> [DIRECTION]: Set down each line from the one containing "Model this scene" to the one containing "col = scene.collection", inclusive, exactly as written and with nothing further.

Scenes as source code
■ ■ ■ ■ ■
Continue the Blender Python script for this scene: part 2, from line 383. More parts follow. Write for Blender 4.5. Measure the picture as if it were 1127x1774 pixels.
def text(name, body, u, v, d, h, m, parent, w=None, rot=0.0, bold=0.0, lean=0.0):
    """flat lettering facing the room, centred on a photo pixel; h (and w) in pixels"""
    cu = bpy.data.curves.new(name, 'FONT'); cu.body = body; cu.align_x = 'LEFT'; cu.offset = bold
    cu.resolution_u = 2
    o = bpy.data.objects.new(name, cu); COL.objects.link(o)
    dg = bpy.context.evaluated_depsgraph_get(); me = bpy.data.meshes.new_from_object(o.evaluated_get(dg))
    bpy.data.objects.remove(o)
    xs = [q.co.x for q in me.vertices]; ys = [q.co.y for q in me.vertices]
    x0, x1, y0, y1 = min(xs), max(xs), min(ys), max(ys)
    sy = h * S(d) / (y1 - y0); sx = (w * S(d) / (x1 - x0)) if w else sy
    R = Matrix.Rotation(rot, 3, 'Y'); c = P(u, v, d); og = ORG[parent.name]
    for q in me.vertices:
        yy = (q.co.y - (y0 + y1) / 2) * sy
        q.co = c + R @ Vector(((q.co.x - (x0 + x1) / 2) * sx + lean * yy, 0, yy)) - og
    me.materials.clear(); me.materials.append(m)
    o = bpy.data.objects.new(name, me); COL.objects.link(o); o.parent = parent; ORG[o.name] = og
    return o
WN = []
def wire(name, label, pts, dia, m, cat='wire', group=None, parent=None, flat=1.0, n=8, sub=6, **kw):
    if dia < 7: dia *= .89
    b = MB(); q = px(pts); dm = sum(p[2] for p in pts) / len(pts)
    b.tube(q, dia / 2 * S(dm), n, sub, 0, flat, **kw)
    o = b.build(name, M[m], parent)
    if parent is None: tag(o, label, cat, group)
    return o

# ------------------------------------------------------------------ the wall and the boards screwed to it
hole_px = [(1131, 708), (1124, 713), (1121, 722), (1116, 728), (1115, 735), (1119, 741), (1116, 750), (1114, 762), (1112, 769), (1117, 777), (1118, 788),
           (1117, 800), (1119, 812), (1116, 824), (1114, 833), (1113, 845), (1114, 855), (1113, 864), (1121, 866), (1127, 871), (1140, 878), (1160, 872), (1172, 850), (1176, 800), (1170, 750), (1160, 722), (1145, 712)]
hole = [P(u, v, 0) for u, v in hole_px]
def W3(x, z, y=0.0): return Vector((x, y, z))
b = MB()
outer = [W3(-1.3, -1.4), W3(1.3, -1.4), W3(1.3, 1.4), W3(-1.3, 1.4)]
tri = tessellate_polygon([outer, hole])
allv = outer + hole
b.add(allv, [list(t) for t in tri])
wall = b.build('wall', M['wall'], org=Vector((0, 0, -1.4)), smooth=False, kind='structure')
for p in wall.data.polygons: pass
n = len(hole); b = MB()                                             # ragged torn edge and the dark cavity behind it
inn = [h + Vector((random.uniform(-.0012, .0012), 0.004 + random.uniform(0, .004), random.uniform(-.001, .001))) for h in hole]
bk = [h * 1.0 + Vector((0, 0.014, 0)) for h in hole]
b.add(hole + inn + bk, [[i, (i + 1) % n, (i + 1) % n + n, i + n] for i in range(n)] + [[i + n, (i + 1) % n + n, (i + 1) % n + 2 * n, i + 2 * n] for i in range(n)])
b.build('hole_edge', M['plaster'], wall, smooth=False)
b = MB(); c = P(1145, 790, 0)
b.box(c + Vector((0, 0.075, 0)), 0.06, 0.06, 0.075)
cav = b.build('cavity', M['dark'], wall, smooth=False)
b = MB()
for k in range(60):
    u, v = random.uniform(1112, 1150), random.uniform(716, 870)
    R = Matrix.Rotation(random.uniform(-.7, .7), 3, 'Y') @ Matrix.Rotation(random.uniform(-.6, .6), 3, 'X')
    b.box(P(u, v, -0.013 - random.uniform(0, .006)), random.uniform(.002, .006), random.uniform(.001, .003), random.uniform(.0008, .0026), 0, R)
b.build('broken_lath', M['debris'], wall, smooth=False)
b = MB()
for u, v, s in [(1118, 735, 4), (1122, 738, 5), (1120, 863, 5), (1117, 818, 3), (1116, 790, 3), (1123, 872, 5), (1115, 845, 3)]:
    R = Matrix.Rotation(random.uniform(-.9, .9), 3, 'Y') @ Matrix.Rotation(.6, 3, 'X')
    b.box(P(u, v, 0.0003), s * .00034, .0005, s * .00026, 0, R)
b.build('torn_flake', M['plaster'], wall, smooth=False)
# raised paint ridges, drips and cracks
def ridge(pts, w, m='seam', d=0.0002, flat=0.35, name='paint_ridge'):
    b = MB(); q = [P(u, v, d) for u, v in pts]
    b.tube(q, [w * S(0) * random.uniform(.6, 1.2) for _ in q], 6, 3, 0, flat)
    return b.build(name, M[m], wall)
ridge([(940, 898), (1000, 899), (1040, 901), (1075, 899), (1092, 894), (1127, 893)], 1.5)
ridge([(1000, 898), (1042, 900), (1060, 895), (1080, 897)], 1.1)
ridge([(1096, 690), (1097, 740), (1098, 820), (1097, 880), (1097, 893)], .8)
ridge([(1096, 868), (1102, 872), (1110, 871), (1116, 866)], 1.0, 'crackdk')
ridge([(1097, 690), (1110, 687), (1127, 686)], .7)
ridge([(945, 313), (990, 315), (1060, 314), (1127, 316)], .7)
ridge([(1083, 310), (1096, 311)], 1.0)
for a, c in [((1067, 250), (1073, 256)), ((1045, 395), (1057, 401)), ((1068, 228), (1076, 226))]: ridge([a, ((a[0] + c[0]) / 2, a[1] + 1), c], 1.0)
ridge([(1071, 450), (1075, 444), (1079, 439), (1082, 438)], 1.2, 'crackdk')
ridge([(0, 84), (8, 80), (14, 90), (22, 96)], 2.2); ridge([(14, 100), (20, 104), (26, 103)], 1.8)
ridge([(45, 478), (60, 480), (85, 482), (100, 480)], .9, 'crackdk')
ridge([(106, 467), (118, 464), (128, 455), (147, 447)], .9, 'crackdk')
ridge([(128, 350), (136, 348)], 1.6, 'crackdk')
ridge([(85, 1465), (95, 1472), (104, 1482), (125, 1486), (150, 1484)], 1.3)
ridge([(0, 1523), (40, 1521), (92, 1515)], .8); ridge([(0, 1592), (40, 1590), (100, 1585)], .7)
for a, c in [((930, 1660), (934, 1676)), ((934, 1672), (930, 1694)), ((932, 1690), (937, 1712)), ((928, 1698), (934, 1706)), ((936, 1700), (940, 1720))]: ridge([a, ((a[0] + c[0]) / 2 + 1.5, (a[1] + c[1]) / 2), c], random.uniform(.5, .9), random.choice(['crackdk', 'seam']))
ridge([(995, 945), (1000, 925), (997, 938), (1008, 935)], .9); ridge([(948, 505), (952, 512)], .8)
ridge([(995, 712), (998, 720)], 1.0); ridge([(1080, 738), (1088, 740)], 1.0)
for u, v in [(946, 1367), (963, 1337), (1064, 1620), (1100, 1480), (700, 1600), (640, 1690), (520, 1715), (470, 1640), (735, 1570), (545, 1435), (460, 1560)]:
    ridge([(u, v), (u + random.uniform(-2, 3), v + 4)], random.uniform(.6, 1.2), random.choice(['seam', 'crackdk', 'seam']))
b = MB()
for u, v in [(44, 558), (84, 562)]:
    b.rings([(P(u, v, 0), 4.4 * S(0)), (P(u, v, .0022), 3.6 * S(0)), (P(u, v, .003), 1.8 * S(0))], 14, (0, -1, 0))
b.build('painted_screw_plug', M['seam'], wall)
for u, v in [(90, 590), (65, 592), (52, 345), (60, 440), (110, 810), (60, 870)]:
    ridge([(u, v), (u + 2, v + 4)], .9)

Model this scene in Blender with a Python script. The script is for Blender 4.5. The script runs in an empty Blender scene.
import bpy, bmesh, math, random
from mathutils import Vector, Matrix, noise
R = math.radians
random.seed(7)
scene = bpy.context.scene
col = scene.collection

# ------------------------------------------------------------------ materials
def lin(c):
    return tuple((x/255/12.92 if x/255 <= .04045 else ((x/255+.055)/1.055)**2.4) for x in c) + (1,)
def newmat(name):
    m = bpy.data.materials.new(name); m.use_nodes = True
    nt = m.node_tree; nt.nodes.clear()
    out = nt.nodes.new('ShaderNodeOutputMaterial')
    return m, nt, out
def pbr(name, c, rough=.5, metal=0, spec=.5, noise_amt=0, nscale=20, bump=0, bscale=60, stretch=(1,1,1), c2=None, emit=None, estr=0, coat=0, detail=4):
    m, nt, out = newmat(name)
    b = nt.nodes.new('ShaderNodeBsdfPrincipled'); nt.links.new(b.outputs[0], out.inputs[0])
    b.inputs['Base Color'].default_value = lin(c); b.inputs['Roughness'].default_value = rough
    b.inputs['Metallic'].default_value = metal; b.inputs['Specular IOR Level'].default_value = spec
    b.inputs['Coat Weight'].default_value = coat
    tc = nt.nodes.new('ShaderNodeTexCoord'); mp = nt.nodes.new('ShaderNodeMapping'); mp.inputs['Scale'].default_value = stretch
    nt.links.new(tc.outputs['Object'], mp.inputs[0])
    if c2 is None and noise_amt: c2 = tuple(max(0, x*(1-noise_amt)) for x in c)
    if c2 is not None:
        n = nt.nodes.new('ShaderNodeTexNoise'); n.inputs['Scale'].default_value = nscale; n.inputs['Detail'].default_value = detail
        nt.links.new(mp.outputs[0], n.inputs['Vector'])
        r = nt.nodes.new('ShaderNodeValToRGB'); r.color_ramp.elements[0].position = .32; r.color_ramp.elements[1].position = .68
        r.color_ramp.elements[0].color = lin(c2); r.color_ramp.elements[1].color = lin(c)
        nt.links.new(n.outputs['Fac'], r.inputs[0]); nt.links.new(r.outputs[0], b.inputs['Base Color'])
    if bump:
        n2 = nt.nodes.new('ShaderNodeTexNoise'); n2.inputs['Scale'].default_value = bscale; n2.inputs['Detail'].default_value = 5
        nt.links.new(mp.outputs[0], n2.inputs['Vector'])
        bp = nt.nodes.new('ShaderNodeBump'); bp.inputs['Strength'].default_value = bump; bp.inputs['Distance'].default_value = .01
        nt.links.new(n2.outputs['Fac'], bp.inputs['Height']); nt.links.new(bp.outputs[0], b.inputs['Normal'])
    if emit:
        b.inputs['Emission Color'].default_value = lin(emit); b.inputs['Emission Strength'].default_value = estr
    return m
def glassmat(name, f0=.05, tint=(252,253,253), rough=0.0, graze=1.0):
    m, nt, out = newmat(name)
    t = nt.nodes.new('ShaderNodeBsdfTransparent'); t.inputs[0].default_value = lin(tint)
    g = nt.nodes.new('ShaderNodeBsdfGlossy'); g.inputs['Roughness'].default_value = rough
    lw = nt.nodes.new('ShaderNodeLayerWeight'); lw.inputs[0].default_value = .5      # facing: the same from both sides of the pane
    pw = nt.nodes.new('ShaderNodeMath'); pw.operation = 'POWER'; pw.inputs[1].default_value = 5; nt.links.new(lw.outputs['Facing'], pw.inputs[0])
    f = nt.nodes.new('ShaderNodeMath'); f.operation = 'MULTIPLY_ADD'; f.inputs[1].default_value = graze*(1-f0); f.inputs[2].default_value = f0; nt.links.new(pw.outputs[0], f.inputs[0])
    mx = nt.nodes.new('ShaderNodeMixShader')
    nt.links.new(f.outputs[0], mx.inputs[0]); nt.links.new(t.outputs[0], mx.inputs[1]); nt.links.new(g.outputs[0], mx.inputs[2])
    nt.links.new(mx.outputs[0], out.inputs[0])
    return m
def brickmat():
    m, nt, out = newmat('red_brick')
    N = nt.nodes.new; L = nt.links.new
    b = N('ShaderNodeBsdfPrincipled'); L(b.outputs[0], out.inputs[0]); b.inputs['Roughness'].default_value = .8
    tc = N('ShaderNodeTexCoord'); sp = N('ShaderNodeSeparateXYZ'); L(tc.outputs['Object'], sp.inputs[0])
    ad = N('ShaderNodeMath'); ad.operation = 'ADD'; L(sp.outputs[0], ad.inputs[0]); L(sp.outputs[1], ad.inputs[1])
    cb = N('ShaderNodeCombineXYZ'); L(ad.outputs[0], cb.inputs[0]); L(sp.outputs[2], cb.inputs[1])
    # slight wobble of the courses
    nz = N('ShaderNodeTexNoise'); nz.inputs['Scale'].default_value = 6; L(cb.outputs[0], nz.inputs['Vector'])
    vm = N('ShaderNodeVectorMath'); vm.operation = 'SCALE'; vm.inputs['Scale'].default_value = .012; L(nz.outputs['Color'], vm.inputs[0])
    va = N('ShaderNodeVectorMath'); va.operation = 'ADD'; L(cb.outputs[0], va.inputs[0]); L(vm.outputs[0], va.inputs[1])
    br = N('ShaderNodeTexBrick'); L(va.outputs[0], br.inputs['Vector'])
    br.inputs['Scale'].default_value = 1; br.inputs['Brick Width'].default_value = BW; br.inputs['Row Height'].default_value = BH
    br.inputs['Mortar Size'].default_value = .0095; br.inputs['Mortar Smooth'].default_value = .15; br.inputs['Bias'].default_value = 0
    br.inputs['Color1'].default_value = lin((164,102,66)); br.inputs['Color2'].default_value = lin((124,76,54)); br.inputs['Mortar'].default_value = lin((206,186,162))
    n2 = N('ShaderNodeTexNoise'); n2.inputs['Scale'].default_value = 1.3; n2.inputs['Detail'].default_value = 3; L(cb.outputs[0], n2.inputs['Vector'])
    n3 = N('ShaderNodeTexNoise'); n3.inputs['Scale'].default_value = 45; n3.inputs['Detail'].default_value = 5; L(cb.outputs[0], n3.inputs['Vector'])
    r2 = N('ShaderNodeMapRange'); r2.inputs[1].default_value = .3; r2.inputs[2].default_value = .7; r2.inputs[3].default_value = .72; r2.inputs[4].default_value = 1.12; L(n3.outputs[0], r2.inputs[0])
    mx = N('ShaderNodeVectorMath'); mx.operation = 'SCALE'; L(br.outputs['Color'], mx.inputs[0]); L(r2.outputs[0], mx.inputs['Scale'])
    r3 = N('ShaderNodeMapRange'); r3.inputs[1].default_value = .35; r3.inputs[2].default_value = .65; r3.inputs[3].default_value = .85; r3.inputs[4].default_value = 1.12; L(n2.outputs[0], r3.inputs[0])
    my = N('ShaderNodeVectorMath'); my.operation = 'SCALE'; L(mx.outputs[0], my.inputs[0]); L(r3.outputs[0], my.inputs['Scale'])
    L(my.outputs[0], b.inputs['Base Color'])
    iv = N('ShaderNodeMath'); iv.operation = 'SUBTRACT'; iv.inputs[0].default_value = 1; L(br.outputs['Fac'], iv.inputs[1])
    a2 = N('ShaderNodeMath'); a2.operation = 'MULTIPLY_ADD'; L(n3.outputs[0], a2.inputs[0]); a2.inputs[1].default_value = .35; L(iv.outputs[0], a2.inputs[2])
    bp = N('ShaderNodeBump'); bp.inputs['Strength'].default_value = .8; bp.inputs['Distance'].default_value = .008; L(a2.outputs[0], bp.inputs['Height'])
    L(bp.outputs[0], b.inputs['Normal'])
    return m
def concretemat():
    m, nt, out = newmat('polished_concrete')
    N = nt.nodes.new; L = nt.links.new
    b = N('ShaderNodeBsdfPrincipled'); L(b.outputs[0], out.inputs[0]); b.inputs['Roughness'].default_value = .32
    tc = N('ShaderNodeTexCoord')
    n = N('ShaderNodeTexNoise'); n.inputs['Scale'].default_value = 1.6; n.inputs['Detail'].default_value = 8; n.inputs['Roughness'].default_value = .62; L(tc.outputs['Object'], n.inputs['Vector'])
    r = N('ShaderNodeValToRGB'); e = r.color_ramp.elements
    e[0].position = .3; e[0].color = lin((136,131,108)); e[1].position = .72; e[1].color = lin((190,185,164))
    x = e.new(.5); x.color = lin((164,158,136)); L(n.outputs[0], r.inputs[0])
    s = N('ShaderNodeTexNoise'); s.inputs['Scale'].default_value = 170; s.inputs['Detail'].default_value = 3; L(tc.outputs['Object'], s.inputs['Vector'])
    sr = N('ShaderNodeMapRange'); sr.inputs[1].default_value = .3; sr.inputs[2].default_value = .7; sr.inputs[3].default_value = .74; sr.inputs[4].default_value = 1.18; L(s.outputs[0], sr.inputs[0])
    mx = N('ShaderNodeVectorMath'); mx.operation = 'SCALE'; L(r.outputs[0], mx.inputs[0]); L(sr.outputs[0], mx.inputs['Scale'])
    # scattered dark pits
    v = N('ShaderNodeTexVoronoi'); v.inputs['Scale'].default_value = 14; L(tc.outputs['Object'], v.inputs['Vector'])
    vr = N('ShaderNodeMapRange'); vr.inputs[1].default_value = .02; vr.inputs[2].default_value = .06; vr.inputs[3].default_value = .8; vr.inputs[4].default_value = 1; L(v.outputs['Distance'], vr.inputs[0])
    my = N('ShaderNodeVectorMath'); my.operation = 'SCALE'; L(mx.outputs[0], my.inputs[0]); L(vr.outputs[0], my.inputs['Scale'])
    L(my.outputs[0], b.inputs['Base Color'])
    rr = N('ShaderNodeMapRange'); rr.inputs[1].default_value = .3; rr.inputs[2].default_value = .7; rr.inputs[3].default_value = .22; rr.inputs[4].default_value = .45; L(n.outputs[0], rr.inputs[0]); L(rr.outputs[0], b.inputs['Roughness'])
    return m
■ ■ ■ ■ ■
> [SOLUTION]:
Model this scene in Blender with a Python script. The script is for Blender 4.5. The script runs in an empty Blender scene.
import bpy, bmesh, math, random
from mathutils import Vector, Matrix, noise
R = math.radians
random.seed(7)
scene = bpy.context.scene
col = scene.collection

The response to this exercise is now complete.